When it comes to determining dismissal with or
without prejudice here, the rule of lenity does not apply The HSC made quick work of
Michaeledes’s arguments for his appeal from the dismissal of the second charge
without prejudice. First, it rejected his argument that the dismissal for lack
of jurisdiction should be with prejudice based on the rule of lenity. The rule
of lenity does not apply here. It is a rule of statutory construction that is
used to assist courts in interpreting ambiguous statutory language. State v.
Guyton, 135 Hawai'i 372, 380, 351 P.3d 1138, 1146 (2015).
The circuit court did not have to consider Estencion
factors when dismissing the case for lack of jurisdiction. The HSC also rejected Michaeledes’s
argument that the circuit court erred in articulating the Estencion factors
when it dismissed the case without prejudice. Those factors must be applied
when the right to a timely trial pursuant to Hawai'i Rules of Penal Procedure
(HRPP) Rule 48 is violated and the case must be dismissed. State v.
Estencion, 63 Haw. 264, 269, 625 P.2d 1040, 1044 (1981). It does not apply
to pretrial dismissals for lack of jurisdiction pursuant to HRPP Rule 12(b)(1).
Moreover, the HSC noted that dismissal with prejudice is not “appropriate given
the circumstances of this case[.]” The jurisdictional defect is curable and “would
be eliminated once the first appeal is resolved[.]”
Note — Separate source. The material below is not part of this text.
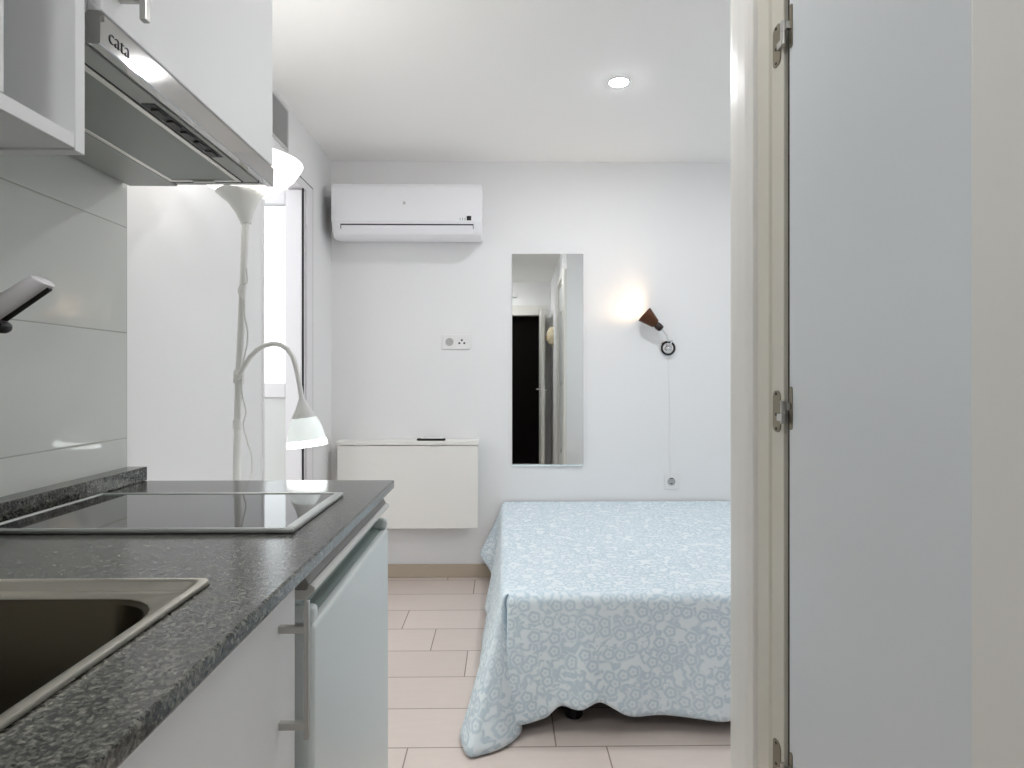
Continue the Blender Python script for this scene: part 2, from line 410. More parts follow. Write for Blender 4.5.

The defendant’s presence is not required for conferences “upon a question of law.” Finally, the HSC rejected Michaeledes’s argument that the circuit court erred in holding the “clarification” hearing without the presence of the defendant. While HRPP Rule 43 requires defendants to be present “at pretrial evidentiary hearings” and “at every state of the trial,” defendants are not needed when “the proceeding is a conference or argument upon a question of law[.]” HRPP Rule 43(c)(2). And that was what the hearing was in this case—a hearing on a purely legal question.